With this deal, Acer also makes a defensive move against larger rival Lenovo. Gateway said yesterday that it would effectively block Chinese-based Lenovo's planned purchase of Packard Bell by exercising its right to acquire the shares of Packard Bell's parent company, PB Holding.

"Gateway was the best acquisition on the chessboard for Acer, and it took full advantage," said J.P. Gownder, principal analyst at Forrester Research.

Lenovo declined to comment on the two Gateway announcements yesterday, but spokesman Ray Gorman said Lenovo officials "remain interested in Packard Bell and are reviewing our options."

The Acer-Gateway acquisition also touched off some security concerns.

"It's always a concern when foreign companies start buying American companies that provide services that could be used for classified work," said Dan Scandling, chief of staff for Rep. Frank R. Wolf (R-Va.), who led the charge last year against the State Department's intention to use 900 Lenovo computers on its classified network. The U.S.-China Economic and Security Review Commission had notified Wolf, then an Appropriations subcommittee chairman, that using foreign-manufactured equipment could compromise the security of classified information.

Gateway and Acer said they would file voluntarily with the Committee on Foreign Investments in the United States this week. That interagency group will review the deal to determine whether it would threaten U.S. national security.

Analysts do not expect the group to block the deal. Hewlett-Packard and Dell, two U.S.-owned companies, still control about half of the PC market, so the U.S. national security and intelligence interests have options for buying computers from domestic companies.

The foreign investments panel allowed Lenovo to buy IBM's PC unit, ThinkPad, in 2005, a deal that drew more criticism because it put a large American computer company in the hands of a mainland Chinese company.

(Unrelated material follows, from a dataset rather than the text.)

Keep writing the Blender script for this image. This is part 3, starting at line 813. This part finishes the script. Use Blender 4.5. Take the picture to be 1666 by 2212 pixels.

Gateway's brand embraced a folksy, down-home image by packaging its simple, user-friendly products in distinctive boxes with cow spots. The company was founded in an Iowa farmhouse in 1985. Initially calling it Gateway 2000, Theodore W. Waitt formed the company with a "$10,000 loan guaranteed by his grandmother, a rented computer and a three-page business plan," according to Gateway's Web site. In 1993, the direct-sales company made the Fortune 500 list and sold shares to the public.

But during the late 1990s, Gateway started to falter.

"They overexpanded too fast at a time when prices for computers were starting to plummet," said Tim Bajarin, president of Creative Strategies, who noted that Gateway started building retail stores and delving into other consumer products such as TVs. "They couldn't weather it."